Balancing accuracy and efficiency in multi-step building-level electric load forecasting: Deep learning vs. classical time-series models

Accurate short-term electric load forecasting is vital for maintaining the stability and efficiency of modern power systems, particularly at the building level, where consumption patterns are highly dynamic and weather-dependent. Most existing methods focus on system-level aggregation, provide only single-step forecasts, or fail to balance accuracy, robustness, and computational efficiency under volatile conditions. To bridge these gaps, this study introduces novel hybrid models, BOA-NARX and BOA-LSTM, which integrate Bayesian Optimization Algorithms (BOA) with advanced recurrent neural networks: non-linear autoregressive networks with exogenous inputs (NARX) and long short-term memory (LSTM), respectively.
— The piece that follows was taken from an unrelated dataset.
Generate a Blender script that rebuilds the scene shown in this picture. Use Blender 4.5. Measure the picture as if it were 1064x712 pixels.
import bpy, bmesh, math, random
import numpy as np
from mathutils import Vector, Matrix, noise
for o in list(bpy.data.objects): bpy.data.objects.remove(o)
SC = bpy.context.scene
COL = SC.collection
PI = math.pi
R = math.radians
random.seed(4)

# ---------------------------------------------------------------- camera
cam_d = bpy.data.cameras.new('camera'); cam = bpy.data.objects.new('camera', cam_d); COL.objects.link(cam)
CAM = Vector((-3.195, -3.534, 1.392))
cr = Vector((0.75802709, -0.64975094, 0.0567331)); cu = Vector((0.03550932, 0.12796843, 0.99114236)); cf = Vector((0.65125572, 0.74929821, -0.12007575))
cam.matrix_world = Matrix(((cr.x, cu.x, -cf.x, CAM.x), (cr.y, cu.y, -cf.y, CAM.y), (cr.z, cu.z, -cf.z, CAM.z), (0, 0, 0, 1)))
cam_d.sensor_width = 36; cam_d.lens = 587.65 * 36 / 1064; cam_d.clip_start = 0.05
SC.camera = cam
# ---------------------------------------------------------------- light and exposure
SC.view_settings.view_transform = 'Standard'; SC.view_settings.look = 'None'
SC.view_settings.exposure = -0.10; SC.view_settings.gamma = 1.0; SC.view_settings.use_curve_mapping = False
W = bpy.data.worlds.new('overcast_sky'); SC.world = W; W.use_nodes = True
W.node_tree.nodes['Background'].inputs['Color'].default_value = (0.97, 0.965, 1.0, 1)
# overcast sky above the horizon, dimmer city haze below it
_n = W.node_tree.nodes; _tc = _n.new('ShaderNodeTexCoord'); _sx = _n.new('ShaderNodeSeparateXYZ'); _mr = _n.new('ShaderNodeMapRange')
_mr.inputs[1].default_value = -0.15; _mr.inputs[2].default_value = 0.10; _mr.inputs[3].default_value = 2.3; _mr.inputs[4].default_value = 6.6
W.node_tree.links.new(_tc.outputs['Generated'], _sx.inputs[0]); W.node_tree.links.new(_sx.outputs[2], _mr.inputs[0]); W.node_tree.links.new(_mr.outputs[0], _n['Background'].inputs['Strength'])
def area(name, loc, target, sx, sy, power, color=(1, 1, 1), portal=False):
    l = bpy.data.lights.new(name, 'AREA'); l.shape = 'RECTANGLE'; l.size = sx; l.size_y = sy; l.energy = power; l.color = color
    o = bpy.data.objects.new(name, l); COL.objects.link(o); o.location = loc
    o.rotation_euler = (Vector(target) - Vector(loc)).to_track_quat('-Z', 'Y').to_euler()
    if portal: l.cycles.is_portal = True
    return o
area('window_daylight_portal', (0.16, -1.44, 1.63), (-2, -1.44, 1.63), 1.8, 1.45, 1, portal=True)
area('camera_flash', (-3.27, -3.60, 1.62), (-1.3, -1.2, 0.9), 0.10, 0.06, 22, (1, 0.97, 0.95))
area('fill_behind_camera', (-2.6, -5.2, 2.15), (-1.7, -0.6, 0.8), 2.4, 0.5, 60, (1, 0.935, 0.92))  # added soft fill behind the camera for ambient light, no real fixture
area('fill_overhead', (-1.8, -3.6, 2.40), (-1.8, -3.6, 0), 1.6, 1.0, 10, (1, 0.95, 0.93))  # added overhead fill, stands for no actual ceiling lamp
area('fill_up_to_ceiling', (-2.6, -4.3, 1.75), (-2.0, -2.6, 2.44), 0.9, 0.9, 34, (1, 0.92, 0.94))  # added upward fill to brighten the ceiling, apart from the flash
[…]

This study's novelty is encapsulated in the following contributions: (i) compares conventional SARIMAX (seasonal autoregressive integrated moving average with exogenous inputs) vs. deep learning (LSTM, NARX) for multi-step day-ahead building-level load forecasting; (ii) automatic hyperparameter tuning via BOA to enhance performance without manual intervention; (iii) evaluation of model robustness under varying levels of input uncertainty, such as noisy weather forecasts; (iv) an in-depth analysis of seasonal load volatility and its influence on forecast accuracy; and (v) empirical guidance for adaptive model selection based on load volatility, suggesting optimal scenarios for deploying either deep learning or classical statistical models. Experimental results demonstrate that BOA-LSTM consistently achieves the highest forecasting accuracy (R² > 0.99) across all seasons, while SARIMAX remained competitive under low-volatility conditions with minimal computational cost. These findings support the development of adaptive, intelligent forecasting frameworks that are both accurate and resilient, enabling smarter energy management in buildings and more responsive power systems.